Commentary:

Strengths:

You start with a really great sender of foreboding, and open the story slowly and well. You do not provide all the information, but instead do it gradually so that we, as the reader, can be introduced to the idea of the tale with good pacing.

In terms of character voice you have this defined well. Rehtul's inner voice is clear and present, as well as his more snarky comments, and as he goes on his adventures the reader learns with him, and learns more about him. The comments about the person who kidnapped him loving the sound of their voice is a good example of how his personality shines through the writing.

A really beautiful insight into the purpose and wants and desires of your character, that really opened up to a future of exciting things that leaves the reader wanting more.

Weaknesses:

Overall I would have liked to see more of a balance with description and dialogue. There was some heavy explanation in parts and lots of conversation where there could have been more prose. What was said though was decently written.
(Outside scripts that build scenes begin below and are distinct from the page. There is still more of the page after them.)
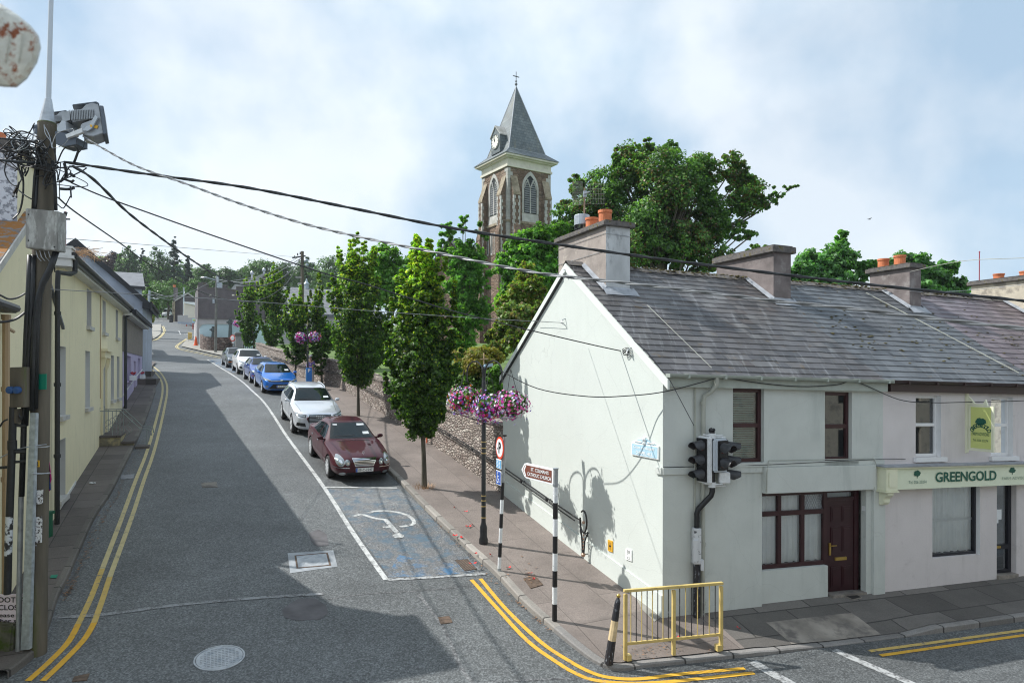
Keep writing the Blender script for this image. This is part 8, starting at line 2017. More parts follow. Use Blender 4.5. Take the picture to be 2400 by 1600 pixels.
# a dark wooded bank closing the view behind them
rg = np.random.RandomState(77); C = []
for px in np.linspace(215, 960, 330):
  Y = rg.uniform(225, 262); C.append(at(px+rg.normal()*4, 640+rg.uniform(-8,50)+(18 if px > 440 else 0), Y))
t = thing('woodland', 'far dark woodland filling in behind the separate trees on the hill', 'woodland', at(500,700,240)); t['kind'] = 'stuff'
leaves('foliage', np.array([tuple(c) for c in C]), 4.2, 40, 1.5, [MATS['leaf_far']], t, 78, (-100,245,10))['kind'] = 'stuff'
C = [at(px+rg.normal()*3, 705+rg.uniform(-12,25), rg.uniform(150,200)) for px in np.linspace(225, 420, 70)]
leaves('undergrowth', np.array([tuple(c) for c in C]), 2.6, 40, 1.0, [MATS['leaf_far']], t, 79, (-90,175,5))['kind'] = 'stuff'
# ------------------------------------------------------------------ church
rubble('church_stone', [(.12,.075,.05),(.17,.11,.075),(.22,.15,.105),(.14,.09,.06),(.26,.19,.14)], (.14,.105,.075), 1.5, (1,1,2.0), .06)
pbr('limestone', (.42,.41,.38), .9, var=.2, vs=1.5, spots=(.8,.55,.68,(.27,.26,.22)))
pbr('limestone_pale', (.60,.57,.48), .9, var=.12, vs=1.2, spots=(1,.6,.7,(.40,.37,.30)))
pbr('weathered_stone', (.30,.25,.18), .9, var=.3, vs=2, spots=(1.2,.5,.62,(.17,.14,.09)))
def slate_rows(name, c1, c2, row=.35, wdt=.5):
  m, nt, b = mat0(name); v = coords(nt, rotv=(R(90),0,R(0)));
  tcn = nd(nt, 'ShaderNodeTexCoord'); sx = nd(nt, 'ShaderNodeSeparateXYZ', {0: tcn.outputs['Object']})
  z = sx.outputs[2]; h = nd(nt, 'ShaderNodeMath', {0: sx.outputs[0], 1: sx.outputs[1]}, operation='ADD').outputs[0]
  v = nd(nt, 'ShaderNodeCombineXYZ', {0: h, 1: z}).outputs[0]
  br = nd(nt, 'ShaderNodeTexBrick', {'Vector': v, 'Color1': c4(c1), 'Color2': c4(c2), 'Mortar': c4([x*.45 for x in c1]), 'Scale': 1., 'Mortar Size': .018, 'Brick Width': wdt, 'Row Height': row})
  c = mixc(nt, .8, br.outputs[0], ramp(nt, noise_(nt, coords(nt), .9, 5, .7), [(.3,.65),(.7,1.3)]), 'MULTIPLY')
  c = mixc(nt, ramp(nt, noise_(nt, coords(nt, scale=(1,1,.4)), 1.3, 5, .7), [(.56,0),(.68,.5)]), c, (.20,.19,.12))
  nt.links.new(c, b.inputs['Base Color']); b.inputs['Roughness'].default_value = .6; MATS[name] = m; return m
slate_rows('spire_slate', (.10,.125,.135), (.15,.175,.18)); slate_rows('far_slate', (.13,.14,.155), (.17,.18,.195), .3, .45)
CK = 75/60.
CP = Vector((-.41*CK, 75)); CL = Vector((-.5403,.8415)); CR = Vector((.8415,.5403)); NL, NR = 4.48*CK, 4.62*CK
def T_(l, r, z): q = CP+CL*l+CR*r; return Vector((q.x, q.y, z))
zz = lambda py, l=0, r=0: (872-py)/1600*T_(l, r, 0).y
zE_, zS, zB_ = zz(362), zz(387), zz(517)
t = thing('church_tower', 'brown stone church tower with slate spire, clock and louvred windows', 'church tower', T_(2.8,2.8,0))
m = MB(T_); m.box(0, NL, 0, NR, -2, zS); m.build('wall', MATS['church_stone'], t)
m = MB(T_)
rg = random.Random(8)
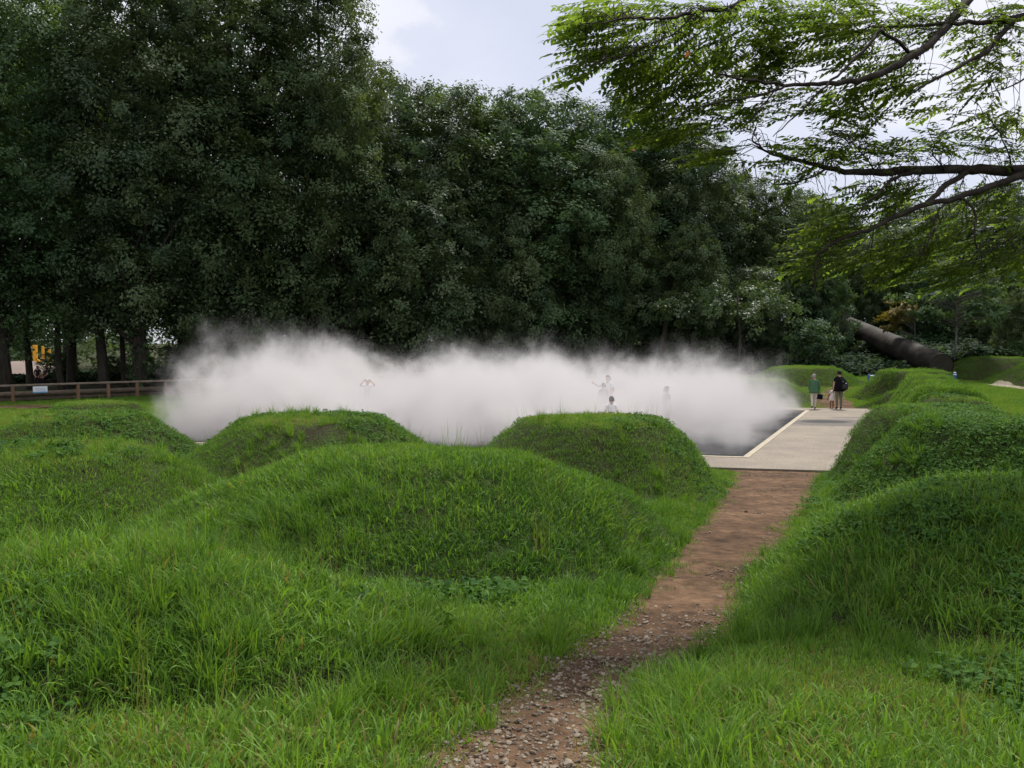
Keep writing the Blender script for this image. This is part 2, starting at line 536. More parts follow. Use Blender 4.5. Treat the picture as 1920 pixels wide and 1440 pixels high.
# plaza paving with the fog basin set in it
m = bpy.data.materials.new('plaza_paving'); m.use_nodes = True
n, l = m.node_tree.nodes, m.node_tree.links
p = n['Principled BSDF']; p.inputs['Roughness'].default_value = .85; p.inputs['Specular IOR Level'].default_value = .25
tc = n.new('ShaderNodeTexCoord')
t1, t2, t3 = tex(.7, 8, .7), tex(14, 6, .75), tex(3.2)
r1 = n.new('ShaderNodeValToRGB')
r1.color_ramp.elements[0].position = .36; r1.color_ramp.elements[0].color = (.205, .175, .140, 1)
r1.color_ramp.elements[1].position = .64; r1.color_ramp.elements[1].color = (.285, .240, .185, 1)
l.new(t1.outputs['Fac'], r1.inputs['Fac'])
r2 = n.new('ShaderNodeValToRGB')
r2.color_ramp.elements[0].position = .30; r2.color_ramp.elements[0].color = (.62, .62, .62, 1)
r2.color_ramp.elements[1].position = .62; r2.color_ramp.elements[1].color = (1.06, 1.06, 1.06, 1)
l.new(t2.outputs['Fac'], r2.inputs['Fac'])
mx = n.new('ShaderNodeMix'); mx.data_type = 'RGBA'; mx.blend_type = 'MULTIPLY'; mx.inputs[0].default_value = 1
l.new(r1.outputs[0], mx.inputs[6]); l.new(r2.outputs[0], mx.inputs[7])
# damp stain round the drain: an ellipse with a ragged edge
geo = n.new('ShaderNodeNewGeometry')
def stain(cx, cyy, rx, ry, prev, col, soft=.25):
    mp = n.new('ShaderNodeMapping'); mp.vector_type = 'POINT'
    mp.inputs['Location'].default_value = (-cx / rx, -cyy / ry, 0)
    mp.inputs['Scale'].default_value = (1 / rx, 1 / ry, 0)
    l.new(geo.outputs['Position'], mp.inputs['Vector'])
    le = n.new('ShaderNodeVectorMath'); le.operation = 'LENGTH'
    l.new(mp.outputs[0], le.inputs[0])
    ma = n.new('ShaderNodeMath'); ma.operation = 'MULTIPLY_ADD'; ma.inputs[1].default_value = .9
    l.new(t3.outputs['Fac'], ma.inputs[0]); l.new(le.outputs['Value'], ma.inputs[2])
    mr = n.new('ShaderNodeMapRange'); mr.inputs[1].default_value = 1.38; mr.inputs[2].default_value = 1.38 + soft
    mr.inputs[3].default_value = 1; mr.inputs[4].default_value = 0
    l.new(ma.outputs[0], mr.inputs[0])
    mm = n.new('ShaderNodeMix'); mm.data_type = 'RGBA'
    l.new(mr.outputs[0], mm.inputs[0]); l.new(prev, mm.inputs[6]); mm.inputs[7].default_value = (*col, 1)
    return mm.outputs[2], mr.outputs[0]
c, f1 = stain(11.9, 30.6, 2.2, 1.3, mx.outputs[2], (.125, .11, .095))
c, f2 = stain(13.6, 32.6, 1.4, .3, c, (.14, .12, .10))
c, f3 = stain(11.45, 31.0, .8, .55, c, (.04, .038, .036), .35)
l.new(c, p.inputs['Base Color'])
b1 = n.new('ShaderNodeBump'); b1.inputs['Strength'].default_value = .3; b1.inputs['Distance'].default_value = .006
l.new(t2.outputs['Fac'], b1.inputs['Height']); l.new(b1.outputs[0], p.inputs['Normal'])
M['plaza'] = m
M['kerb'] = mat('kerb', (.33, .285, .21), .8, .2, noise=(4, (.44, .385, .29), .35, .7))
M['basin'] = mat('basin', (.010, .011, .013), .9, .1, noise=(2.5, (.028, .029, .031), .35, .7), bump=(40, .5, .01))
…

Scenery. More description and details would add just a little more to the overall thread and give it a sense of adventure and more meaning. The story seems all about the words and purpose for your character, setting up for possible future threads, and though this is fine to do it could have more done with the setting.

The threads seemed to end on a staccato point. Although it was a good cliffhanger it was a little disjointed and sudden, with something missing. A bit of a, "and it was all a dream," type stereotype.

Score: 65

Rewards:

Rehtul Receives:

1500 exp
70 gold

Includes some discretion. All Rewards added.